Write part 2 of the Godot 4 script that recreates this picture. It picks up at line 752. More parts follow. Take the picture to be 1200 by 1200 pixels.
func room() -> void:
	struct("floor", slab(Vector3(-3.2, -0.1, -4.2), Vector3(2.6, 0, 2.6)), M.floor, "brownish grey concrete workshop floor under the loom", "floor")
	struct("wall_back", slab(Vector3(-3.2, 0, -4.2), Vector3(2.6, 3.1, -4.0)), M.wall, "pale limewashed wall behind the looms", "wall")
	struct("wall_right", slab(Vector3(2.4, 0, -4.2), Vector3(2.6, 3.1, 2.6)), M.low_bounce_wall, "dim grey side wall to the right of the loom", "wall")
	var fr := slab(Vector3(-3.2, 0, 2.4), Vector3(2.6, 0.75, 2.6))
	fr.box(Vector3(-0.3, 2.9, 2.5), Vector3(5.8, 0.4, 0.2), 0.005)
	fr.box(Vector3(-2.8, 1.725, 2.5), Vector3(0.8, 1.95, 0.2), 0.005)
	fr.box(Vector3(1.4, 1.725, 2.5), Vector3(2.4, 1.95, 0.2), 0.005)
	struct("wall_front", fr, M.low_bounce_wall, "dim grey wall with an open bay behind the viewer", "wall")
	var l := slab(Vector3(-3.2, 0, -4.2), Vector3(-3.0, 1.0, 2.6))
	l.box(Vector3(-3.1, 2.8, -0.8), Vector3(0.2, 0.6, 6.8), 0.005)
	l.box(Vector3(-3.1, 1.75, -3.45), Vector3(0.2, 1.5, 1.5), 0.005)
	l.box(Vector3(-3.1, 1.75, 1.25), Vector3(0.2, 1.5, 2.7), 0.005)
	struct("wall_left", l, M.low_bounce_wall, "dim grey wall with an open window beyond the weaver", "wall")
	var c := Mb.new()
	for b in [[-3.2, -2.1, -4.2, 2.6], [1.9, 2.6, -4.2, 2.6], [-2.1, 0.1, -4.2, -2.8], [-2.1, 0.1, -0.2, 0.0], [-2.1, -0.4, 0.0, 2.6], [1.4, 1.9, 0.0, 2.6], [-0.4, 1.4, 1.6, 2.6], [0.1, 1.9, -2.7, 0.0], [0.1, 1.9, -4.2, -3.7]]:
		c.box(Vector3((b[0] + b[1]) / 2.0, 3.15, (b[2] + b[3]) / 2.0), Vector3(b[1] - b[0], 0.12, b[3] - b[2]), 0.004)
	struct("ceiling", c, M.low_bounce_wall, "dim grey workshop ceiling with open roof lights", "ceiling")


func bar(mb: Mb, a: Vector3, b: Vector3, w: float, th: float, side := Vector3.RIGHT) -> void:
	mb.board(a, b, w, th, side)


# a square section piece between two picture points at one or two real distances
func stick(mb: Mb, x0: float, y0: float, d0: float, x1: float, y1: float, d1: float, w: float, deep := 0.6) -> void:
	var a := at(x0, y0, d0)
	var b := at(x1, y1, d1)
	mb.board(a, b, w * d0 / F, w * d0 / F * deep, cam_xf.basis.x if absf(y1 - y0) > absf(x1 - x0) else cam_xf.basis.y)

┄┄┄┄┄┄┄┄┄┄

Work required
Write out, unaltered, the lines from the opening of the listing through the line that includes "c.box(Vector3((b[0] + b[1])".

Exercise result
Write part 2 of the Godot 4 script that recreates this picture. It picks up at line 752. More parts follow. Take the picture to be 1200 by 1200 pixels.
func room() -> void:
	struct("floor", slab(Vector3(-3.2, -0.1, -4.2), Vector3(2.6, 0, 2.6)), M.floor, "brownish grey concrete workshop floor under the loom", "floor")
	struct("wall_back", slab(Vector3(-3.2, 0, -4.2), Vector3(2.6, 3.1, -4.0)), M.wall, "pale limewashed wall behind the looms", "wall")
	struct("wall_right", slab(Vector3(2.4, 0, -4.2), Vector3(2.6, 3.1, 2.6)), M.low_bounce_wall, "dim grey side wall to the right of the loom", "wall")
	var fr := slab(Vector3(-3.2, 0, 2.4), Vector3(2.6, 0.75, 2.6))
	fr.box(Vector3(-0.3, 2.9, 2.5), Vector3(5.8, 0.4, 0.2), 0.005)
	fr.box(Vector3(-2.8, 1.725, 2.5), Vector3(0.8, 1.95, 0.2), 0.005)
	fr.box(Vector3(1.4, 1.725, 2.5), Vector3(2.4, 1.95, 0.2), 0.005)
	struct("wall_front", fr, M.low_bounce_wall, "dim grey wall with an open bay behind the viewer", "wall")
	var l := slab(Vector3(-3.2, 0, -4.2), Vector3(-3.0, 1.0, 2.6))
	l.box(Vector3(-3.1, 2.8, -0.8), Vector3(0.2, 0.6, 6.8), 0.005)
	l.box(Vector3(-3.1, 1.75, -3.45), Vector3(0.2, 1.5, 1.5), 0.005)
	l.box(Vector3(-3.1, 1.75, 1.25), Vector3(0.2, 1.5, 2.7), 0.005)
	struct("wall_left", l, M.low_bounce_wall, "dim grey wall with an open window beyond the weaver", "wall")
	var c := Mb.new()
	for b in [[-3.2, -2.1, -4.2, 2.6], [1.9, 2.6, -4.2, 2.6], [-2.1, 0.1, -4.2, -2.8], [-2.1, 0.1, -0.2, 0.0], [-2.1, -0.4, 0.0, 2.6], [1.4, 1.9, 0.0, 2.6], [-0.4, 1.4, 1.6, 2.6], [0.1, 1.9, -2.7, 0.0], [0.1, 1.9, -4.2, -3.7]]:
		c.box(Vector3((b[0] + b[1]) / 2.0, 3.15, (b[2] + b[3]) / 2.0), Vector3(b[1] - b[0], 0.12, b[3] - b[2]), 0.004)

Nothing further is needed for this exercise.